Se considerarmos que das orientações emanadas pela última Reforma da PAC, em vigor desde Janeiro de 2005, se destaca, entre outras, o desligamento à produção, o que quer dizer que cada agricultor recebe um pagamento único por exploração, independentemente do que produza, não é difícil adivinhar o avolumar do problema de continuarmos sem estratégias nem visões a longo prazo para o mundo rural. E, na mesma lógica, podemos compreender que não é o abundante número de referências às questões da multifuncionalidade da agricultura, ao pagamento de serviços ambientais ou à sua relação com o desenvolvimento rural, que constam nos documentos estratégicos europeus para o período 2007-2013, que garante a eficiência da aplicação do novo Fundo Europeu Agrícola de Desenvolvimento Rural (FEADER).
O grave da questão vem ao de cima quando nos damos conta que estamos na véspera de iniciar mais um ciclo de apoios e nos deparamos com um espaço rural carente de orientações porque, em grande medida, por parte dos decisores, dos técnicos e dos investigadores ainda não estamos em condições de saber o que significa efectivamente a multifuncionalidade da agricultura, o pagamento de serviços ambientais ou como activar processos consequentes de desenvolvimento rural. Será que se justifica ainda alimentarmos a ilusão de que são as comunidades urbanas e industriais que devem pagar às comunidades rurais os serviços ambientais que estas prestam, numa Europa em que os conceitos e os limites do rural e do urbano são cada vez mais ténues? Será que os centros urbanos em Portugal oferecem à média dos portugueses uma qualidade de vida assim tão elevada para que estes se disponham a pagar a factura dos serviços ambientais a cargo do mundo rural? Ou será da responsabilidade dos nossos políticos assegurarem uma melhor distribuição das finanças públicas de modo a que a sobrecarga urbana do litoral não nos afunde um dia destes nas profundezas atlânticas?
Por outro lado, existe uma outra questão de base inerente a toda esta problemática. É que ao falarmos de serviços ambientais não podemos iniciar o preenchimento da factura sem antes sabermos o preço do que queremos cobrar nem as características do serviço que queremos adjudicar. Ainda sabemos muito pouco acerca de como executar os serviços, dos meios necessários para a sua execução e dos custos inerentes. A ponte entre o ambiente e a economia ainda é muito frágil. Se queremos reclamar um maior equilíbrio entre o pilar da produção e o do desenvolvimento rural, parece ser da mais óbvia necessidade definirmos orientações e prioridades que reestruturem o mundo rural e territorializem os instrumentos políticos e financeiros em função das especificidades regionais e locais.
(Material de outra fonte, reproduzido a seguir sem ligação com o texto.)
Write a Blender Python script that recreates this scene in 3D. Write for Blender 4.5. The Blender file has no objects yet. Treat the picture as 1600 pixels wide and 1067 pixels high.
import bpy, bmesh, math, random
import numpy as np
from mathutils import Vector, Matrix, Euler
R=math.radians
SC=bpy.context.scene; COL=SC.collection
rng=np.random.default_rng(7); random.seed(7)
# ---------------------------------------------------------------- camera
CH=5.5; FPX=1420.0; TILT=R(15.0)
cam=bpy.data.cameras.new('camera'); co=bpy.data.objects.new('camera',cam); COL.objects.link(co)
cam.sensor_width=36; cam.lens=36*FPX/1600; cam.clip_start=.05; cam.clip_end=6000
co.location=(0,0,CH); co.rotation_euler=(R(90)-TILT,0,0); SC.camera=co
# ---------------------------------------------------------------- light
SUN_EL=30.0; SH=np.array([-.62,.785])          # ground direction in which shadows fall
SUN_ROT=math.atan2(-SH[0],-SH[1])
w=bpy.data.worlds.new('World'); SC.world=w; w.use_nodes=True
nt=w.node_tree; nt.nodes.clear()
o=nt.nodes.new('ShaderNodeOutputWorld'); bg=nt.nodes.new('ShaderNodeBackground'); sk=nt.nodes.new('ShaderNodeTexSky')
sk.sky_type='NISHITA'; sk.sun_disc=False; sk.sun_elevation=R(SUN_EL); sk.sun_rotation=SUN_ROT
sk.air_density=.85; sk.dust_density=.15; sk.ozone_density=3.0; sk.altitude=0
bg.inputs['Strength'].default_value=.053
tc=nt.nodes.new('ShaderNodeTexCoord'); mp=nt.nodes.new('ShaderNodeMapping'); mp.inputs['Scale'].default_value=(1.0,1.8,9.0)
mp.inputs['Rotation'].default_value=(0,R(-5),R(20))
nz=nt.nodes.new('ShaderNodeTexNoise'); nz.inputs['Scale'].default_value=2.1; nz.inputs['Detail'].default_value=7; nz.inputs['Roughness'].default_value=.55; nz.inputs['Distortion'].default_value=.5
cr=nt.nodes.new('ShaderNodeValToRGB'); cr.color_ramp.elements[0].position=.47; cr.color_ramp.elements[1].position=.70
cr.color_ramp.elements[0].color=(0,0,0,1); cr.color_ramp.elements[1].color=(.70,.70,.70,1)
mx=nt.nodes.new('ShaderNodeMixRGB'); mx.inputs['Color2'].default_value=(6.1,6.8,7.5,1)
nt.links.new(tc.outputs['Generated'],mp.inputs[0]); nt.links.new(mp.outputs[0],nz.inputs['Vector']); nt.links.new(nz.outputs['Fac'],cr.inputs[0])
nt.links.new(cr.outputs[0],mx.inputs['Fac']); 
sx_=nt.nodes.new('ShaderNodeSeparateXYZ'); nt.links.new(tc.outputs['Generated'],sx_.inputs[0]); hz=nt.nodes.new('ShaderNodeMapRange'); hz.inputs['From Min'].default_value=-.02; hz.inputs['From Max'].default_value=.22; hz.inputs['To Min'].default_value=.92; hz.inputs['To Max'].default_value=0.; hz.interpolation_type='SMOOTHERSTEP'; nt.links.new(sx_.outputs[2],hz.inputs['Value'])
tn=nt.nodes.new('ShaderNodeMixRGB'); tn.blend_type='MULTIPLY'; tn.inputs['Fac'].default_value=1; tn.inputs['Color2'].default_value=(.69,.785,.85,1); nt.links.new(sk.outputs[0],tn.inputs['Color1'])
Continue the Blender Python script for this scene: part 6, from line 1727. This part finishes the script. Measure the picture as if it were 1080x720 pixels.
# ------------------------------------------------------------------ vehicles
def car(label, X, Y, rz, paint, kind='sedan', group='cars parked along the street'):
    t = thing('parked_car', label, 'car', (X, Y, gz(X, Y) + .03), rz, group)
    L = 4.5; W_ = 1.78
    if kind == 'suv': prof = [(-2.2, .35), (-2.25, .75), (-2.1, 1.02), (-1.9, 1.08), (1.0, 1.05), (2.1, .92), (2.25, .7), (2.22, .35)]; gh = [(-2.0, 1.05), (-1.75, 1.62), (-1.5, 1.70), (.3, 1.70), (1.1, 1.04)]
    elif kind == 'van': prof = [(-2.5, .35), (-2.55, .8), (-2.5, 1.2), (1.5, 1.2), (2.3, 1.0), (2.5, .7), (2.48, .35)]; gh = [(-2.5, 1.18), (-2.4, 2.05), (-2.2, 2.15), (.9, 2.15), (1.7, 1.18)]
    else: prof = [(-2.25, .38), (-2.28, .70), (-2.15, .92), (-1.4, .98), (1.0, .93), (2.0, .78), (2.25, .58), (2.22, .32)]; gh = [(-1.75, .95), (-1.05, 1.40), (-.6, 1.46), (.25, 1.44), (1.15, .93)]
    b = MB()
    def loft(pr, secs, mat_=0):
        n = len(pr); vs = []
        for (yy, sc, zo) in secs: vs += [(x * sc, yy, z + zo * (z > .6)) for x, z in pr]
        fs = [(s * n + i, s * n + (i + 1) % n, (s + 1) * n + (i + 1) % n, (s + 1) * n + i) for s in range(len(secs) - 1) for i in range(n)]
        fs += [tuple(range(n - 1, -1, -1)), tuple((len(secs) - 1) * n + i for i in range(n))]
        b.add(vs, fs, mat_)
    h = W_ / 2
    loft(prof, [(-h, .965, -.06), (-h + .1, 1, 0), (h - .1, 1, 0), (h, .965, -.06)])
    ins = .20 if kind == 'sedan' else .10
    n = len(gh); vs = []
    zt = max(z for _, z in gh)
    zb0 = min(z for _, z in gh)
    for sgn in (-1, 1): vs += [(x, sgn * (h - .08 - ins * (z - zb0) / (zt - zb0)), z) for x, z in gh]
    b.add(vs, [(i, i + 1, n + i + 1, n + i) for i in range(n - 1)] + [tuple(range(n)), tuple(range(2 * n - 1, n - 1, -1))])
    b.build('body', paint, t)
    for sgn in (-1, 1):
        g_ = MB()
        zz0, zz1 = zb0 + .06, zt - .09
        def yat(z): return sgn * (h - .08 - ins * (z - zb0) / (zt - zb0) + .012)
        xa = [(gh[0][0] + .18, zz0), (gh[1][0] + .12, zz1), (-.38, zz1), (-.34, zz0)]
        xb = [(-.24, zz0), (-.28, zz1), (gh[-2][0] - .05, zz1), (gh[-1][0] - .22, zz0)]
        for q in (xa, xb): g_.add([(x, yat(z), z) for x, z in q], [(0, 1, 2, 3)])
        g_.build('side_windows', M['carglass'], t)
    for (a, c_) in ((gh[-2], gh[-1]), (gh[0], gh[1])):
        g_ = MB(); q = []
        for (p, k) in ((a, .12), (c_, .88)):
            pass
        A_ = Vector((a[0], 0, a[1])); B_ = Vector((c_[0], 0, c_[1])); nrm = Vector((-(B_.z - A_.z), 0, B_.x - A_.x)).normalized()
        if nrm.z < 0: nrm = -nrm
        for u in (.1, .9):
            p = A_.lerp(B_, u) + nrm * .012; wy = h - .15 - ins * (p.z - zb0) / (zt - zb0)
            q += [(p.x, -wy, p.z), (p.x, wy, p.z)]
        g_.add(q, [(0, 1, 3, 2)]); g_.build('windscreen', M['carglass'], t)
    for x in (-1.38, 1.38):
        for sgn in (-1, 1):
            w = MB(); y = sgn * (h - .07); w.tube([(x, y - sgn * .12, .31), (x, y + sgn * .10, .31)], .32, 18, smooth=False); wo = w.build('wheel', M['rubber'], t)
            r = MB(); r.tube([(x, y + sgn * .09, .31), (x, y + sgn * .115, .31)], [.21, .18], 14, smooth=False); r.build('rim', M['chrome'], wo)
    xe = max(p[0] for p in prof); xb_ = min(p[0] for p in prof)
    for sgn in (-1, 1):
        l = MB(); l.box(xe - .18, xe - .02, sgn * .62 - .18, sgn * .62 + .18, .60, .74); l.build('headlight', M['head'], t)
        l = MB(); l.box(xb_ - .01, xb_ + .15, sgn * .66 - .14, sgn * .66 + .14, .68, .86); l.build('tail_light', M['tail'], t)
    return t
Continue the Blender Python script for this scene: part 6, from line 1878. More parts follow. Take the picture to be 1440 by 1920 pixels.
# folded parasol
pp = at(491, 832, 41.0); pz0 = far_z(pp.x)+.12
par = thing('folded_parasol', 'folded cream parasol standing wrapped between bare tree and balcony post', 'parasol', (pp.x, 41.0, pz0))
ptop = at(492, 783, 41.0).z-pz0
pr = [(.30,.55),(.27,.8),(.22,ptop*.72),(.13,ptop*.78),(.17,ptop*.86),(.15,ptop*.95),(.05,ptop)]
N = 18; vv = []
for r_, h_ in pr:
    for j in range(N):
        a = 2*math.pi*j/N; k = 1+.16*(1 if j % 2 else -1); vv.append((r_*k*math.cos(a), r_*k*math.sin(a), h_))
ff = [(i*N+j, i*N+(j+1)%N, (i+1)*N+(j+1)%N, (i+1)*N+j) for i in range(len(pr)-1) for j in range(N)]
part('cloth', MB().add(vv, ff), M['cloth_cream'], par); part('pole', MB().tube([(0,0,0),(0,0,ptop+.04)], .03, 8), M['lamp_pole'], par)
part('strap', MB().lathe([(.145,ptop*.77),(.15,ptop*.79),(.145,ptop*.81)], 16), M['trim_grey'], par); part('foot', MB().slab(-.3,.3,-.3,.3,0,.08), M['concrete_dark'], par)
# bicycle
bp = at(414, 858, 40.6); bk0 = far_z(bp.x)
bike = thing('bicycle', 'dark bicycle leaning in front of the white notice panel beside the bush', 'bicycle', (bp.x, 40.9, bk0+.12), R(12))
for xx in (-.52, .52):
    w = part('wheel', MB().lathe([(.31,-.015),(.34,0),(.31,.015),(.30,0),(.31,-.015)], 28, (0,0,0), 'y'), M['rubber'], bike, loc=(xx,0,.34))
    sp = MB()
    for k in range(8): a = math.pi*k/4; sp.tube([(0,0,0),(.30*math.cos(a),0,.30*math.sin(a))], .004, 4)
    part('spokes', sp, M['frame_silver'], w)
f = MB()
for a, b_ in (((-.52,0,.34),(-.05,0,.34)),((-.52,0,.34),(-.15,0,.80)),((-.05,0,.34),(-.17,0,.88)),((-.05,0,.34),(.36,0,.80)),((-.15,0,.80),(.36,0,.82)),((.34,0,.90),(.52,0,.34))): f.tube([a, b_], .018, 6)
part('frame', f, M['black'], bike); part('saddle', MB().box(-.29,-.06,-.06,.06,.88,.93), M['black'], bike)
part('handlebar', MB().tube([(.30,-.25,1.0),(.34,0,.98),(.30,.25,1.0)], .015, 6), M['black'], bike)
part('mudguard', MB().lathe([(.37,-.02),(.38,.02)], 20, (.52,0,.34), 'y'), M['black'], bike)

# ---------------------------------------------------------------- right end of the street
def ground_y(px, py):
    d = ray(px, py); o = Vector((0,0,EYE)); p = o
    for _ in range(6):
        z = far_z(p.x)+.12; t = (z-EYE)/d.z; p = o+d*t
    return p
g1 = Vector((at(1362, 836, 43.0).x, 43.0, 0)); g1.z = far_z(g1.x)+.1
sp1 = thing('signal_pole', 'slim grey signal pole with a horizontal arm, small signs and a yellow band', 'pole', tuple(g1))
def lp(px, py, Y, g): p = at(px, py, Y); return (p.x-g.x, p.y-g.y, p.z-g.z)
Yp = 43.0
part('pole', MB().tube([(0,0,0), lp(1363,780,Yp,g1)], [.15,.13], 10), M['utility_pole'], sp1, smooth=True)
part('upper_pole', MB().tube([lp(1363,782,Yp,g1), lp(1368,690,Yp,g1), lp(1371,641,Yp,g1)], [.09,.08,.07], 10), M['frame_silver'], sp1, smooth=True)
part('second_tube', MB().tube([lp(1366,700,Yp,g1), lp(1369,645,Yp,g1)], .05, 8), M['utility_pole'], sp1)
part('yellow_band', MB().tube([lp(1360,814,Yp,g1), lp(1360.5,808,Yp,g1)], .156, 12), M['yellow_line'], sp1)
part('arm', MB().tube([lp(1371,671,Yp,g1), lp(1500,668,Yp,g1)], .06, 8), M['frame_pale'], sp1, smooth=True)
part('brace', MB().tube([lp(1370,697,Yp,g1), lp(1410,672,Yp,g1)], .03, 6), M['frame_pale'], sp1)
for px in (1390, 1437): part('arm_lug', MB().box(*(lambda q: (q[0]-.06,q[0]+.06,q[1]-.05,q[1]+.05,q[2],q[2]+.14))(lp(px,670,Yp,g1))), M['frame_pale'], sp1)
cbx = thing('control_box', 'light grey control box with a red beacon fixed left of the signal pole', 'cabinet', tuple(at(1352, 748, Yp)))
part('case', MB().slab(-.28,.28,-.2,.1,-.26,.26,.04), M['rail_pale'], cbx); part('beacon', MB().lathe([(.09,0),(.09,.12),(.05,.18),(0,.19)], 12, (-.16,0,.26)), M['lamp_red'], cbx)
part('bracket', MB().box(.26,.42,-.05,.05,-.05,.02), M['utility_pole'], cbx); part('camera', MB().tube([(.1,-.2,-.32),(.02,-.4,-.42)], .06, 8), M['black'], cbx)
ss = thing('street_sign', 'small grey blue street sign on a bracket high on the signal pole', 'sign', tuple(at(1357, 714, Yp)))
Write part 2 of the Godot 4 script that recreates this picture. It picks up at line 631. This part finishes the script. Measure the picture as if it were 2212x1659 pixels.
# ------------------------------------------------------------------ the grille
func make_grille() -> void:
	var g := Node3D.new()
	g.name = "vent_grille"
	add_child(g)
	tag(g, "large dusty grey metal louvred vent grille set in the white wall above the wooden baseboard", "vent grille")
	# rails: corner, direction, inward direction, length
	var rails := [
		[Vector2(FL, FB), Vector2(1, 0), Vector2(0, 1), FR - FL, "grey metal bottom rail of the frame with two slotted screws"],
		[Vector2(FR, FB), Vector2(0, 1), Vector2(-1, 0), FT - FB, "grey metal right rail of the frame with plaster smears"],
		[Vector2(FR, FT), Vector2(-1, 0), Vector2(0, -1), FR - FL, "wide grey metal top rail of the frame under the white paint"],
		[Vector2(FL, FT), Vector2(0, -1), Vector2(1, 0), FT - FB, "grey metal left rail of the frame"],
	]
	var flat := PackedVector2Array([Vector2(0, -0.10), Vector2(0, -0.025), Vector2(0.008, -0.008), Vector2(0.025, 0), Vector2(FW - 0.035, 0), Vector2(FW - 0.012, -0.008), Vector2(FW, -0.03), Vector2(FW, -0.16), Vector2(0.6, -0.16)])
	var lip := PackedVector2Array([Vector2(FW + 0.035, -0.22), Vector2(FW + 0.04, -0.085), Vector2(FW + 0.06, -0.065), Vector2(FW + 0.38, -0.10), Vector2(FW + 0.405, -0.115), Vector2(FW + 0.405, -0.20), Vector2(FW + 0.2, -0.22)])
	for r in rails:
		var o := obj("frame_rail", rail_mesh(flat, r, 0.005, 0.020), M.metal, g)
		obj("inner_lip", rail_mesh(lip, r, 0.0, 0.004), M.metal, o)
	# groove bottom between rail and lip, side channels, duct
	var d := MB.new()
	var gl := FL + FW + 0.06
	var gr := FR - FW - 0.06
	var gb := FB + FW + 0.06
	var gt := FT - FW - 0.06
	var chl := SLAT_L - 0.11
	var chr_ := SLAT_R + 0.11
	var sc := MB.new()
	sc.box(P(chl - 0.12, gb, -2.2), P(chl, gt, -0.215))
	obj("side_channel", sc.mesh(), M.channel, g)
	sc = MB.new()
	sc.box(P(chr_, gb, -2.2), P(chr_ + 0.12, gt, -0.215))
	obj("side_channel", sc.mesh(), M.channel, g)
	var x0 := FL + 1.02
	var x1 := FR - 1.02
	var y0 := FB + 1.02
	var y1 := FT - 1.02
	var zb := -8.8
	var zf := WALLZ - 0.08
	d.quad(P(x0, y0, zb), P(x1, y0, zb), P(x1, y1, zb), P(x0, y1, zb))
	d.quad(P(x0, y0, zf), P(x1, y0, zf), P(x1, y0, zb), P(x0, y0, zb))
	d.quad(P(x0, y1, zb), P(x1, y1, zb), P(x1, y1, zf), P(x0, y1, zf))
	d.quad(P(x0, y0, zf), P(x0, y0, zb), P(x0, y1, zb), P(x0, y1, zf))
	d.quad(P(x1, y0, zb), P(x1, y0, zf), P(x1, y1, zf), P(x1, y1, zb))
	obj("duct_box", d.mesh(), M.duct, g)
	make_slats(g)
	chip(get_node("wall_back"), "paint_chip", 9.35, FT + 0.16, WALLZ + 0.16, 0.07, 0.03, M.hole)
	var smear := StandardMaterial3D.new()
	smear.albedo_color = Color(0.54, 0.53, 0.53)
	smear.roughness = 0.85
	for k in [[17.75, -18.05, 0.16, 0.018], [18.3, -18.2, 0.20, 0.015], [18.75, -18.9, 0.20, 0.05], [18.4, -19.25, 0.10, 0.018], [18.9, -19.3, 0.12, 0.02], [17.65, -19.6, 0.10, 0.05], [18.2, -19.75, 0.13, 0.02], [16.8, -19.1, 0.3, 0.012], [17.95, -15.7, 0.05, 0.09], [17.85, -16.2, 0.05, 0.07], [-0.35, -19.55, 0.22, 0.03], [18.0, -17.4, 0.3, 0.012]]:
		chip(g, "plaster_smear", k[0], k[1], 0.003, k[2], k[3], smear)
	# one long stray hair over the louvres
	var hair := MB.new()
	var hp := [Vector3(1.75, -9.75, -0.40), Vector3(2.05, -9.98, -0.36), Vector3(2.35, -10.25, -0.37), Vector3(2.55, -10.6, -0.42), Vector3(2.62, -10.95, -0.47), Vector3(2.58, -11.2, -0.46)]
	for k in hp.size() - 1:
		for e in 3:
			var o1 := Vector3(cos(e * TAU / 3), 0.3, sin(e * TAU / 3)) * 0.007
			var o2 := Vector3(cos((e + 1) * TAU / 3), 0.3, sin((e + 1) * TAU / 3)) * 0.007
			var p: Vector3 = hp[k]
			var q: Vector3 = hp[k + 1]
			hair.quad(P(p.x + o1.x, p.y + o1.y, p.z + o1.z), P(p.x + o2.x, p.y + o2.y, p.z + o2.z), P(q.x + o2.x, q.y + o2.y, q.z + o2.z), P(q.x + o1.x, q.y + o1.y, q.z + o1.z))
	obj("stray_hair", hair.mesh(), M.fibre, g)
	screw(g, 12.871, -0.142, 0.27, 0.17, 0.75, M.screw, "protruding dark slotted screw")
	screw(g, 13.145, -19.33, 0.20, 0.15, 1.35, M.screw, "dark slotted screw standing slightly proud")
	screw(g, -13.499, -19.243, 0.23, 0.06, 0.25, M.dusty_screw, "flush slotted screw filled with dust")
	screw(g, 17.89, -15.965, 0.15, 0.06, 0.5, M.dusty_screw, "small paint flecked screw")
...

Dessas especificidades não podem apenas ser considerados os recursos naturais sem que sejam considerados, em igualdade de circunstâncias, os recursos humanos e sociais. Não existem nas nossas condições geográficas soluções de gestão florestal sustentáveis que dispensem a presença humana; não existem culturas inovadoras cujo maneio não implique a presença humana; grande parte da conservação da biodiversidade exige a presença humana; o património cultural e paisagístico é assegurado pela presença humana. Contudo, a presença não basta. É necessário ser activa, criativa, inovadora e empreendedora. E é a criação deste capital agro-social que não podem ser descurado. Sem ele não haverá nem multifuncionalidade, nem serviços rurais, nem desenvolvimento rural.
Se a discussão for profícua neste sentido talvez possamos estimular alguma celeridade na elaboração do Plano Estratégico Nacional que ao Estado Português cumpre definir para que sejam estabelecidas as prioridades de acção do FEADER tendo em conta as orientações estratégicas comunitárias.